La tocca piano, come dicono i “ggiovani” di oggi, Pierpaolo Capovilla, già leader degli One Dimensional Man, del Teatro degli Orrori e dei più recenti Cattivi Maestri. Figura di spicco del cosiddetto indie rock alternativo, i duri e puri, così si è espresso sulla sua pagina FB a proposito del recente concerto dei Måneskin al Circo Massimo: “Che pena che fa questo gruppo di giovani stupidi. Conformisti, intrappolati nel successo, purissima plastica, perfetti rappresentanti di una generazione di imbecilli, incapaci persino di comprendere le circostanze storiche che hanno portato alla guerra in Ucraina”. Non solo. Ha proseguito: “Tanto, se sei rock, puoi essere superficiale, accontentarti degli slogan, e sopratutto non dare fastidio al Dipartimento di Stato USA. Poverini, non hanno capito niente del mondo, ma tanto, siamo rock, giusto? basta usare la parola “fuck” e tutto il resto passa in secondo piano. L’ignoranza, la falsa coscienza, l’ideologia americana, la spazzatura al posto del cibo”.



Appare ovvio che Capovilla sia furioso non per quanto riguarda l’aspetto musicale, il disprezzo di tanti suoi coetanei per questi “ragazzetti” che da più di un anno trionfano in giro per il mondo e hanno radunato 70mila persone al concerto di Roma. No, quello che fa infuriare il musicista è che Damiano, cantante della band, abbia rilasciato ancora una volta come già fatto, il suo “fuck Putin”.

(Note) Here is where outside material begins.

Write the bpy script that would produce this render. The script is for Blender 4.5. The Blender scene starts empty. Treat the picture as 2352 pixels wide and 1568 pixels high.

Ora, cinquant’anni di PCI (nel senso di Partito comunista italiano, quello che nel 1956 applaudiva la repressione ungherese in un bagno di sangue, che nel 68 approvava quella, fortunatamente, senza molte vittime, di Praga e che solo a fine anni 70 aveva un leader che trovava il coraggio di dire di sentirsi più al sicuro sotto all’ombrello della Nato che sotto a quello di Mosca) hanno lasciato segni e monoliti ancora largamente diffusi in tanti italiani. Capovilla, come vediamo tutti i giorni sui social, fa parte di quelli il cui anti americanismo è tale da fargli preferire quasi quasi Putin e il suo genocidio di massa in Ucraina. E’ triste, ma è così. Ci vorranno generazioni prima che passi.



Intanto i Måneskin vanno per la loro strada, nonostante abbondino gli “hater” musicali, quelli per cui la band romana musicalmente non vale niente. Per dirla come Steven Wilson, leader del gruppo inglese Porcupine Tree, in una sua intervista che ha suscitato scalpore, “Per chi è cresciuto sentendo i Led Zeppelin, i Pink Floyd o i Black Sabbath, ascoltare gruppi come i Måneskin o i Greta Van Fleet e prenderli seriamente è dura perché sono una copia scadente di quel che erano gli altri”.

E si apre un altro fronte, generazionale, quello dei “boomer” contro “ggiovani”. I boomer che devono farci sapere che la musica bella la ascoltavano solo loro e nel solo momento in cui aveva senso ascoltarla. I giovincelli che rispediscono al mittente qualsiasi critica al suono di “boomer”, come se la giovinezza fosse il lasciapassare universale in qualsiasi disputa.

I primi devono farsi una ragione, i secondi una cultura. Ma, diciamolo, la musica definisce il tuo posto nel mondo quando sei adolescente; a quell’età è normale disprezzare la musica che non ti piace. Sei disposto a fare le barricate e a dividere il mondo in noi e loro. È giusto, ed è salvifico, perché sentirsi diversi è una questione di sopravvivenza, a diciassette anni. Perché i Måneskin non sono per niente male, suonano bene (soprattutto il batterista) e sanno tenere il palcoscenico. Ma per favore, non chiamate il loro pubblico “generazione Måneskin” come hanno fatto tante testate giornalistiche. Al Circo Massimo c’era solo voglia di divertirsi.

Di tutte queste sceneggiate, alla fine, quelli che fanno più pena sono proprio i giornalisti sessantenni che devono sempre salire sul carro dei vincitori per allungarsi la carriera e garantirsi ospitate alla tv e alla radio.

Alla fine, è solo rock’n’roll e piace a chi piace.